Property fund manager buys dormitory for $127m

Completed in mid-2001, Homestay Lodge in Kaki Bukit Avenue 3 comprises 10 blocks - seven residential blocks, two blocks with dining and minimart facilities and an administration block.

Property fund manager Pamfleet Group has inked a deal to buy Homestay Lodge for slightly above S$127 million. The dormitory of about 6,000 beds in Kaki Bukit Avenue 3 sits on two plots of land totalling about 200,000 sq ft. There are about 14 years left on the lease. The plots were sold by the Housing & Development Board in 1999; the deal that Pamfleet has entered into is subject to HDB's approval, The Business Times understands.

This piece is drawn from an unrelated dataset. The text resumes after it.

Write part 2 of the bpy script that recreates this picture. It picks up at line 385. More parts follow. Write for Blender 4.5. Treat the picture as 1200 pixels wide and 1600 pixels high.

Homestay Lodge is being sold by a privately owned vehicle of Hotel Properties managing director Ong Beng Seng and his brother-in-law David Fu. JLL brokered the transaction. It conducted an expression-of-interest exercise that closed in late January. Following that exercise, Pamfleet was selected to do due diligence on a purchase, at around S$125 million. Following negotiations, the final price settled on was slightly higher, just a little above S$127 milllion.

When contacted, Karamjit Singh, international director at JLL who is understood to have handled the deal, declined to comment. Completed in mid-2001, Homestay Lodge comprises 10 blocks - seven residential blocks of either six or seven storeys, two blocks containing dining and minimart facilities, and an administration block. Market watchers note that dormitories can be a viable investment, even with short lease term left on the land - 14 years in this case - as yields tend to be high, in the mid-teens, thus enabling investors to make a decent profit before the lease expires. There has been a significant rise in dormitory bed rates in the past decade, the result of an acute shortage of such space.

In the case of Homestay Lodge, there may also be some asset enhancement potential; there is a modest unutilised plot ratio that a potential investor could tap, for instance, by adding more recreational facilities, thus paving the way for higher bed rates.

Pamfleet has offices in Hong Kong and Singapore. In 2013, a special-purpose vehicle managed by Pamfleet Asset Management (Singapore) acquired Bright Chambers at the junction of Middle Road and Victoria Street. It paid S$45 million or S$1,076 per square foot of existing gross floor area for the nine-storey commercial building, which is next to Bugis + mall. At the time of the sale, it was reported that the balance lease term of the Bright Chambers site was about 60 years. The building is now undergoing a massive refurbishment for a strata office-and-retail project, The Prospex.